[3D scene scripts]
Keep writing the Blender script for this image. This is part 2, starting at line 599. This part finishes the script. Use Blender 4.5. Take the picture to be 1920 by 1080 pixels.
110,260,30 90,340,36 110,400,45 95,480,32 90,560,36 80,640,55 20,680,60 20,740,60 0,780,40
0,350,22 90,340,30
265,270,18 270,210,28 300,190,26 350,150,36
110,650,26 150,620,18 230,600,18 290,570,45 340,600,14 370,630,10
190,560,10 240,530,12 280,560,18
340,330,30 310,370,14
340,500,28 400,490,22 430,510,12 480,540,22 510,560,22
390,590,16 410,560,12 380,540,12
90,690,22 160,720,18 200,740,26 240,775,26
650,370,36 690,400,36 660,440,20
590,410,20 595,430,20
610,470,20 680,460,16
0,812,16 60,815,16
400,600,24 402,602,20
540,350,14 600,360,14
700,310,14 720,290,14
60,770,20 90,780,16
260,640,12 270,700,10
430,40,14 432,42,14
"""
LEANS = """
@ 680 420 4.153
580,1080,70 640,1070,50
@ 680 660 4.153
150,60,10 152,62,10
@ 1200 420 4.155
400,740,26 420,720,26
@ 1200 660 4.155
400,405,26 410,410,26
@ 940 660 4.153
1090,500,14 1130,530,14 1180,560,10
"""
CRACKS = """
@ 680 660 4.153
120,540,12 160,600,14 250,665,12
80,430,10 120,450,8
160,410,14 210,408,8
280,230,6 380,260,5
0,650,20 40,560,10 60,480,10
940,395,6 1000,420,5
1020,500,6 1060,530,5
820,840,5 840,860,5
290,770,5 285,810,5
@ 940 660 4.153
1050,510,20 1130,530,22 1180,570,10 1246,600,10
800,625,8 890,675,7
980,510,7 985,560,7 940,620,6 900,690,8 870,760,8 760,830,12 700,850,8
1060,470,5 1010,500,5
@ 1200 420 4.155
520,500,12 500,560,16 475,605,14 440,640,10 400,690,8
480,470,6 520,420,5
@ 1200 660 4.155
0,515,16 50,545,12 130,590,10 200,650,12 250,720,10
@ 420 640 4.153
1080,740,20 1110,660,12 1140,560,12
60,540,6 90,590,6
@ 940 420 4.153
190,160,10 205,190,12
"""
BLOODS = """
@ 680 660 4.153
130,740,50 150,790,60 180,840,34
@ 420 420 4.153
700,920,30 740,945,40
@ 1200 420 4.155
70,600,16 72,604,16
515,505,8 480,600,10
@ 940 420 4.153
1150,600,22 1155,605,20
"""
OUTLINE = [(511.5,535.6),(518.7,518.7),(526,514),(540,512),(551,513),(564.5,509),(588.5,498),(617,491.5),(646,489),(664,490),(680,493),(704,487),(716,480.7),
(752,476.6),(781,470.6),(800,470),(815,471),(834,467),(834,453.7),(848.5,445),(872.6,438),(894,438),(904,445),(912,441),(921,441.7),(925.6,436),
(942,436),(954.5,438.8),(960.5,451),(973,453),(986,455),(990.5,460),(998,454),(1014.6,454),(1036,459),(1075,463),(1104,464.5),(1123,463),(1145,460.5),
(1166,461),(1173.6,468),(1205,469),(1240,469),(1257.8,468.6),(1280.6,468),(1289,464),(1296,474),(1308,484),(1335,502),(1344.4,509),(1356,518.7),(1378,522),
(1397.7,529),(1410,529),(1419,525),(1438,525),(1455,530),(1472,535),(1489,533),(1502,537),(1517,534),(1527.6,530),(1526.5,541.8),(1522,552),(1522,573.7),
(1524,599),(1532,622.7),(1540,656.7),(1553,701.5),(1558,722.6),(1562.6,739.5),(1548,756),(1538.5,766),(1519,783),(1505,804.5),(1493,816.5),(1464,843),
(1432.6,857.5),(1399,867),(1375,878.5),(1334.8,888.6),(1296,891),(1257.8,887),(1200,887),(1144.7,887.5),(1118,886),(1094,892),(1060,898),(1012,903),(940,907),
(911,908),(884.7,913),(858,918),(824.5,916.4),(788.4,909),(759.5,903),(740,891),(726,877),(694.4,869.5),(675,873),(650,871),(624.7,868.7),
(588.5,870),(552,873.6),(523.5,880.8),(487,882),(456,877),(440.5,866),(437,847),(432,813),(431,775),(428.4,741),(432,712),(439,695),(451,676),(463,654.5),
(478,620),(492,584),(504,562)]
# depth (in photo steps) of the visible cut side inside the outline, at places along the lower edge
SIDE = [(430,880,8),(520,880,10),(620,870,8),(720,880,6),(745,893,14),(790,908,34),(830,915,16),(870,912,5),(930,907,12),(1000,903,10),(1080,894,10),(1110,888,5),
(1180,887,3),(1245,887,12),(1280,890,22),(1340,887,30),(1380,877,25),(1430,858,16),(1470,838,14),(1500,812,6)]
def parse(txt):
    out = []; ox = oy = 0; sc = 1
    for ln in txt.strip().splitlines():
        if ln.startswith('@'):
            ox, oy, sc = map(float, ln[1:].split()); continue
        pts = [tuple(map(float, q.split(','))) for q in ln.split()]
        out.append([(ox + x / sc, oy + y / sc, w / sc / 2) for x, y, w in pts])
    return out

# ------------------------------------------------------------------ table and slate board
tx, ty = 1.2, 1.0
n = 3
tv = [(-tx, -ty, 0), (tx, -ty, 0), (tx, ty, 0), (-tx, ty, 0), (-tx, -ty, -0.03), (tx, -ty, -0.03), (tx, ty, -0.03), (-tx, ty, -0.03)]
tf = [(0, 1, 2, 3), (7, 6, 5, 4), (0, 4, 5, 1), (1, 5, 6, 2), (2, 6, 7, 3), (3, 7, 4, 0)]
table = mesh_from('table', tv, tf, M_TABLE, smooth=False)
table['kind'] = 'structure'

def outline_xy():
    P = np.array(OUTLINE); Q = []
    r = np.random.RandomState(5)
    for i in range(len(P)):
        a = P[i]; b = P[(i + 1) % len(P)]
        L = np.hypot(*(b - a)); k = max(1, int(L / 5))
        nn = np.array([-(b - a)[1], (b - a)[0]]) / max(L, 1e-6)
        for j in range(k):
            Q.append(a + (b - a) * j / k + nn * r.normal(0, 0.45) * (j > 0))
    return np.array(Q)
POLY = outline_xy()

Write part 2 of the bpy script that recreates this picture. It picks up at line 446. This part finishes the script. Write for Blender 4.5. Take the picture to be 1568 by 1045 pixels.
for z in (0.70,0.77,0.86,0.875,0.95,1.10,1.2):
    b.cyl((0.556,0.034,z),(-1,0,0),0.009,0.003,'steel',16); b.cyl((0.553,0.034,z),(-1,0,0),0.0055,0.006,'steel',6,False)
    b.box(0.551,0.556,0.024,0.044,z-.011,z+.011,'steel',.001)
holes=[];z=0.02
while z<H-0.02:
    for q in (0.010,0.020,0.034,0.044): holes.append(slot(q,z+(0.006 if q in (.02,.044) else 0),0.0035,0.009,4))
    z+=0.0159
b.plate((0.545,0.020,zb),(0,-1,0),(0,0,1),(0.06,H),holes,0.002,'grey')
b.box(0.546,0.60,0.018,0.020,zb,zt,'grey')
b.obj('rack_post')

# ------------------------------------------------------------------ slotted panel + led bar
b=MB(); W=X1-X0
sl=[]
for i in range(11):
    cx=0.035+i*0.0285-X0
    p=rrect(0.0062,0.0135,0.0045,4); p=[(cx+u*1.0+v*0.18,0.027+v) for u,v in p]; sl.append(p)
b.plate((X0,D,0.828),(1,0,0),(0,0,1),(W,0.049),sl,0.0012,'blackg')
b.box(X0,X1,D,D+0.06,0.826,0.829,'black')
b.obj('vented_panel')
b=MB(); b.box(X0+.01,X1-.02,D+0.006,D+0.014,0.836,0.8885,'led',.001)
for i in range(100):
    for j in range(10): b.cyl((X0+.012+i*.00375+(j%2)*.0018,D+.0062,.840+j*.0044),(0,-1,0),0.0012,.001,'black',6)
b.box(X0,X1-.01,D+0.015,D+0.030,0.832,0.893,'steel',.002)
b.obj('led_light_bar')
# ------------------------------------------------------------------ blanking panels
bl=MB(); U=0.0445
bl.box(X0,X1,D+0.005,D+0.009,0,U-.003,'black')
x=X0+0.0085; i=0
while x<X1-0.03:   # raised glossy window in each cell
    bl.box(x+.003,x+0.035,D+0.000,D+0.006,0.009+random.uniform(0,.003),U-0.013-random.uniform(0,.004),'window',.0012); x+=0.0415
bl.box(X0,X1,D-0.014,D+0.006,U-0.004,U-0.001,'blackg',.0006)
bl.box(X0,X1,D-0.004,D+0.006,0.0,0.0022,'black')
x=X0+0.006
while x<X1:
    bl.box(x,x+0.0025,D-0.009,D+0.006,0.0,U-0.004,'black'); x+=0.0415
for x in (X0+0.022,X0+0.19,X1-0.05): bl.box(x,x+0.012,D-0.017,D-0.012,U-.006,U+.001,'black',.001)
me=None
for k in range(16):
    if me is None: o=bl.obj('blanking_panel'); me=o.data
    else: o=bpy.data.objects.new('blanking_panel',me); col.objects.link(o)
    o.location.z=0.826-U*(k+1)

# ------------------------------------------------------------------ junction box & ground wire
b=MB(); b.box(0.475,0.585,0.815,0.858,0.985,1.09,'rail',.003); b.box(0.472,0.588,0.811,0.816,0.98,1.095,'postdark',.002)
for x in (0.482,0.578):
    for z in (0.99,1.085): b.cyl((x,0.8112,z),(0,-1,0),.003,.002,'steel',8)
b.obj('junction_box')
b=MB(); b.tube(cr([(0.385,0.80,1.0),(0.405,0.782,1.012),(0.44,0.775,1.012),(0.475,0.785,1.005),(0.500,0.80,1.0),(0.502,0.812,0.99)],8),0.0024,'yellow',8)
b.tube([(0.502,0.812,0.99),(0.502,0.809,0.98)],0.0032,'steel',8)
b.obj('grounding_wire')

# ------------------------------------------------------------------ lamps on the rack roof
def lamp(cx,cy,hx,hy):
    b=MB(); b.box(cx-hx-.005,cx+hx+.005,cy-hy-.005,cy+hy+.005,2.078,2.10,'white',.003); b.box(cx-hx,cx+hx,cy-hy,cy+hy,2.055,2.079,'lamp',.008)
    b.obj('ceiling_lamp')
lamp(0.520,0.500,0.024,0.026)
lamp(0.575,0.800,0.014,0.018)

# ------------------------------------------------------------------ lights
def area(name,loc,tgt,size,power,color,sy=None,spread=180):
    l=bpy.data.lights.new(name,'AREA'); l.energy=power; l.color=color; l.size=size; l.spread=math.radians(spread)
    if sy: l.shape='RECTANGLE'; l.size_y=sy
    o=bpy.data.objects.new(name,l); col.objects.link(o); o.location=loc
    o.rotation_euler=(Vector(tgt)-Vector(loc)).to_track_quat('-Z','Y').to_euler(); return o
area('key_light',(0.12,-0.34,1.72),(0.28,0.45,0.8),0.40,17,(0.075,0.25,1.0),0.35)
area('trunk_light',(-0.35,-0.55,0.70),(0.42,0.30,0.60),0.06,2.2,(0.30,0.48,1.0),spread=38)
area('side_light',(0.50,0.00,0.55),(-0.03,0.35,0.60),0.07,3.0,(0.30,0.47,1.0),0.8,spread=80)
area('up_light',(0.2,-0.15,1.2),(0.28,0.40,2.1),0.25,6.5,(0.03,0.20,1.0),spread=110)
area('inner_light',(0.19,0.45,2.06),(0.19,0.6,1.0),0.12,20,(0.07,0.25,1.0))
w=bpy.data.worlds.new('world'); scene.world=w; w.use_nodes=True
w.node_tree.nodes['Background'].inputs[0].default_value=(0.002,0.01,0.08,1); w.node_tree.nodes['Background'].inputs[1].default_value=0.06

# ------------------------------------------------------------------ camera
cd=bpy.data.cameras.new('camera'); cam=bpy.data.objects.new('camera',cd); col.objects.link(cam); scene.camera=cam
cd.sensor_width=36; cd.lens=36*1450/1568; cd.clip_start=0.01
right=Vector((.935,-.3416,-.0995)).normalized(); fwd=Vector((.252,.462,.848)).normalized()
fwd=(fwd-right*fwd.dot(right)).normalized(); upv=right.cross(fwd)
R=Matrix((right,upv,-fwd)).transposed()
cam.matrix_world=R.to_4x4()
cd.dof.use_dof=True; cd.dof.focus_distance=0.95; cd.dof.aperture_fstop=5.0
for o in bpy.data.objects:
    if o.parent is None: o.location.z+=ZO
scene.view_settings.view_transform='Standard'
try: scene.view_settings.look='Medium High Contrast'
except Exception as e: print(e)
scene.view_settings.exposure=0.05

§ **EXERCISE PROMPT**:
From the records above, quote only the lines running from the line with "Write part 2" to the line with "b.obj('rack_post')", both lines included.

§ **ANSWER TO THIS TASK**:
Write part 2 of the bpy script that recreates this picture. It picks up at line 446. This part finishes the script. Write for Blender 4.5. Take the picture to be 1568 by 1045 pixels.
for z in (0.70,0.77,0.86,0.875,0.95,1.10,1.2):
    b.cyl((0.556,0.034,z),(-1,0,0),0.009,0.003,'steel',16); b.cyl((0.553,0.034,z),(-1,0,0),0.0055,0.006,'steel',6,False)
    b.box(0.551,0.556,0.024,0.044,z-.011,z+.011,'steel',.001)
holes=[];z=0.02
while z<H-0.02:
    for q in (0.010,0.020,0.034,0.044): holes.append(slot(q,z+(0.006 if q in (.02,.044) else 0),0.0035,0.009,4))
    z+=0.0159
b.plate((0.545,0.020,zb),(0,-1,0),(0,0,1),(0.06,H),holes,0.002,'grey')
b.box(0.546,0.60,0.018,0.020,zb,zt,'grey')
b.obj('rack_post')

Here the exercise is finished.